AIM - Would you output the whole listing below, exactly as it reads?

>> START RAW DATA

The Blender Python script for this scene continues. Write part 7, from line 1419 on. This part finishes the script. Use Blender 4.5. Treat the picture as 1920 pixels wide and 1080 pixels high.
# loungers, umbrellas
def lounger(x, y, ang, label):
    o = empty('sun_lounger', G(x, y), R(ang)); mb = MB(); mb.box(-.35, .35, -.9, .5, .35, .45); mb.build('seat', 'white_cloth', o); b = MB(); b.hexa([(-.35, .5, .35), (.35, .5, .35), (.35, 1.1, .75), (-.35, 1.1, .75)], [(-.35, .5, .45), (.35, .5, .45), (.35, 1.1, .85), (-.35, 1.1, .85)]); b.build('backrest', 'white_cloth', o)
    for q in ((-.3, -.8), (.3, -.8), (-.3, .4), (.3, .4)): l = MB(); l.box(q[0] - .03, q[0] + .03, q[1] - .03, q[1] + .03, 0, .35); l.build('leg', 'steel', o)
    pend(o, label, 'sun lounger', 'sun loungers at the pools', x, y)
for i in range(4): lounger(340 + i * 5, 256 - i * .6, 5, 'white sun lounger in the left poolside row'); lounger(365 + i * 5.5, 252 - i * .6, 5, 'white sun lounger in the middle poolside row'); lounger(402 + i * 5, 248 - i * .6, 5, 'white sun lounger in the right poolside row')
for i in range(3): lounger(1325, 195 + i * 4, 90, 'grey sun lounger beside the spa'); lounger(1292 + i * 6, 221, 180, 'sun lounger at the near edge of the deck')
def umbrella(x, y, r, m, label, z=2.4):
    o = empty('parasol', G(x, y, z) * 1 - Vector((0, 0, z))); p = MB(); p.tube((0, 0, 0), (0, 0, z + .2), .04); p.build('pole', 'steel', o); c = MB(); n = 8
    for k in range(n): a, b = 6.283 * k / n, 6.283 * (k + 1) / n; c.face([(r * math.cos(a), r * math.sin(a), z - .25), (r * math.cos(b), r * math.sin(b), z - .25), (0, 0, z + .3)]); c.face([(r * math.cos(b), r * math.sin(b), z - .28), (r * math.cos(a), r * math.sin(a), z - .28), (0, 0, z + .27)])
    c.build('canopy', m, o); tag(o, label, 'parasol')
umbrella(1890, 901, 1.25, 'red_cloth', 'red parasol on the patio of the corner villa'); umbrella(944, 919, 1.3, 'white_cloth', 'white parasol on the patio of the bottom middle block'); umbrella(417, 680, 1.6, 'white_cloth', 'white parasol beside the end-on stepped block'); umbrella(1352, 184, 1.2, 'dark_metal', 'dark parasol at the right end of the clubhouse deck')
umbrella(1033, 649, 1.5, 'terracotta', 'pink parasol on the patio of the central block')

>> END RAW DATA

WRITTEN SOLUTION -
The Blender Python script for this scene continues. Write part 7, from line 1419 on. This part finishes the script. Use Blender 4.5. Treat the picture as 1920 pixels wide and 1080 pixels high.
# loungers, umbrellas
def lounger(x, y, ang, label):
    o = empty('sun_lounger', G(x, y), R(ang)); mb = MB(); mb.box(-.35, .35, -.9, .5, .35, .45); mb.build('seat', 'white_cloth', o); b = MB(); b.hexa([(-.35, .5, .35), (.35, .5, .35), (.35, 1.1, .75), (-.35, 1.1, .75)], [(-.35, .5, .45), (.35, .5, .45), (.35, 1.1, .85), (-.35, 1.1, .85)]); b.build('backrest', 'white_cloth', o)
    for q in ((-.3, -.8), (.3, -.8), (-.3, .4), (.3, .4)): l = MB(); l.box(q[0] - .03, q[0] + .03, q[1] - .03, q[1] + .03, 0, .35); l.build('leg', 'steel', o)
    pend(o, label, 'sun lounger', 'sun loungers at the pools', x, y)
for i in range(4): lounger(340 + i * 5, 256 - i * .6, 5, 'white sun lounger in the left poolside row'); lounger(365 + i * 5.5, 252 - i * .6, 5, 'white sun lounger in the middle poolside row'); lounger(402 + i * 5, 248 - i * .6, 5, 'white sun lounger in the right poolside row')
for i in range(3): lounger(1325, 195 + i * 4, 90, 'grey sun lounger beside the spa'); lounger(1292 + i * 6, 221, 180, 'sun lounger at the near edge of the deck')
def umbrella(x, y, r, m, label, z=2.4):
    o = empty('parasol', G(x, y, z) * 1 - Vector((0, 0, z))); p = MB(); p.tube((0, 0, 0), (0, 0, z + .2), .04); p.build('pole', 'steel', o); c = MB(); n = 8
    for k in range(n): a, b = 6.283 * k / n, 6.283 * (k + 1) / n; c.face([(r * math.cos(a), r * math.sin(a), z - .25), (r * math.cos(b), r * math.sin(b), z - .25), (0, 0, z + .3)]); c.face([(r * math.cos(b), r * math.sin(b), z - .28), (r * math.cos(a), r * math.sin(a), z - .28), (0, 0, z + .27)])
    c.build('canopy', m, o); tag(o, label, 'parasol')
umbrella(1890, 901, 1.25, 'red_cloth', 'red parasol on the patio of the corner villa'); umbrella(944, 919, 1.3, 'white_cloth', 'white parasol on the patio of the bottom middle block'); umbrella(417, 680, 1.6, 'white_cloth', 'white parasol beside the end-on stepped block'); umbrella(1352, 184, 1.2, 'dark_metal', 'dark parasol at the right end of the clubhouse deck')
umbrella(1033, 649, 1.5, 'terracotta', 'pink parasol on the patio of the central block')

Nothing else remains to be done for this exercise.